* _Stated problem_:
Below you will find a set of lines. Repeat them all exactly.

________________________________________

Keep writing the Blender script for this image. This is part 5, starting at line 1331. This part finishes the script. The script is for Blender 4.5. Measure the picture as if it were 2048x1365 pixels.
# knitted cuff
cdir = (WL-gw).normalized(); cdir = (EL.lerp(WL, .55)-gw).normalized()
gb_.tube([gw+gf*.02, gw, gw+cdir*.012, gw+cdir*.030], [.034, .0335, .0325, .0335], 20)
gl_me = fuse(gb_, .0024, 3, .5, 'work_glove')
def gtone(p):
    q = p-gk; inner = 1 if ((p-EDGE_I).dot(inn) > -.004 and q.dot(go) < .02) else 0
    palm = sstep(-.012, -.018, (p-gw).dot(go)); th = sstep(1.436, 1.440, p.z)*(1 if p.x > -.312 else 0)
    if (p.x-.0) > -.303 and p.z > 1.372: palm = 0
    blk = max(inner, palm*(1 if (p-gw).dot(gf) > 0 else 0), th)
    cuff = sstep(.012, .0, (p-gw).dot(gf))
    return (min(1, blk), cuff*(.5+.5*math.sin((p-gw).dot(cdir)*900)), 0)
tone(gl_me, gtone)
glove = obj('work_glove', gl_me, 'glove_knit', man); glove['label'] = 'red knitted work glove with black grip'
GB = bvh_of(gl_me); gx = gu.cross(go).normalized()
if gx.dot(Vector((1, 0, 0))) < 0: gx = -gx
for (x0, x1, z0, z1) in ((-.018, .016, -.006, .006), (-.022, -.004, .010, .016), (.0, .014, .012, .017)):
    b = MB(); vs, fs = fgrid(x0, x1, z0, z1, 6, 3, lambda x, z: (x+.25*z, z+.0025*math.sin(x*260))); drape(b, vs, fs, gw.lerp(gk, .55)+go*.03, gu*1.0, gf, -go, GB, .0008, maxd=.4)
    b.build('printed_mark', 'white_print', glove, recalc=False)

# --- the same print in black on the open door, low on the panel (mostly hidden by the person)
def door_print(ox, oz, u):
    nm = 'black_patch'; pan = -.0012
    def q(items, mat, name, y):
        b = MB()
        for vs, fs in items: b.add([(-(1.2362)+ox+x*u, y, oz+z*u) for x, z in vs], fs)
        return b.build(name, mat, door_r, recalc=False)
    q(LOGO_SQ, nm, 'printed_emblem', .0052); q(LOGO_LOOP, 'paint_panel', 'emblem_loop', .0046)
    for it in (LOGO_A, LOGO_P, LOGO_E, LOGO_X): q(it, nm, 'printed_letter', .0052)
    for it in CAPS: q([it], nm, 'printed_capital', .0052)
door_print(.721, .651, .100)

________________________________________

* _Written answer_:
Keep writing the Blender script for this image. This is part 5, starting at line 1331. This part finishes the script. The script is for Blender 4.5. Measure the picture as if it were 2048x1365 pixels.
# knitted cuff
cdir = (WL-gw).normalized(); cdir = (EL.lerp(WL, .55)-gw).normalized()
gb_.tube([gw+gf*.02, gw, gw+cdir*.012, gw+cdir*.030], [.034, .0335, .0325, .0335], 20)
gl_me = fuse(gb_, .0024, 3, .5, 'work_glove')
def gtone(p):
    q = p-gk; inner = 1 if ((p-EDGE_I).dot(inn) > -.004 and q.dot(go) < .02) else 0
    palm = sstep(-.012, -.018, (p-gw).dot(go)); th = sstep(1.436, 1.440, p.z)*(1 if p.x > -.312 else 0)
    if (p.x-.0) > -.303 and p.z > 1.372: palm = 0
    blk = max(inner, palm*(1 if (p-gw).dot(gf) > 0 else 0), th)
    cuff = sstep(.012, .0, (p-gw).dot(gf))
    return (min(1, blk), cuff*(.5+.5*math.sin((p-gw).dot(cdir)*900)), 0)
tone(gl_me, gtone)
glove = obj('work_glove', gl_me, 'glove_knit', man); glove['label'] = 'red knitted work glove with black grip'
GB = bvh_of(gl_me); gx = gu.cross(go).normalized()
if gx.dot(Vector((1, 0, 0))) < 0: gx = -gx
for (x0, x1, z0, z1) in ((-.018, .016, -.006, .006), (-.022, -.004, .010, .016), (.0, .014, .012, .017)):
    b = MB(); vs, fs = fgrid(x0, x1, z0, z1, 6, 3, lambda x, z: (x+.25*z, z+.0025*math.sin(x*260))); drape(b, vs, fs, gw.lerp(gk, .55)+go*.03, gu*1.0, gf, -go, GB, .0008, maxd=.4)
    b.build('printed_mark', 'white_print', glove, recalc=False)

# --- the same print in black on the open door, low on the panel (mostly hidden by the person)
def door_print(ox, oz, u):
    nm = 'black_patch'; pan = -.0012
    def q(items, mat, name, y):
        b = MB()
        for vs, fs in items: b.add([(-(1.2362)+ox+x*u, y, oz+z*u) for x, z in vs], fs)
        return b.build(name, mat, door_r, recalc=False)
    q(LOGO_SQ, nm, 'printed_emblem', .0052); q(LOGO_LOOP, 'paint_panel', 'emblem_loop', .0046)
    for it in (LOGO_A, LOGO_P, LOGO_E, LOGO_X): q(it, nm, 'printed_letter', .0052)
    for it in CAPS: q([it], nm, 'printed_capital', .0052)
door_print(.721, .651, .100)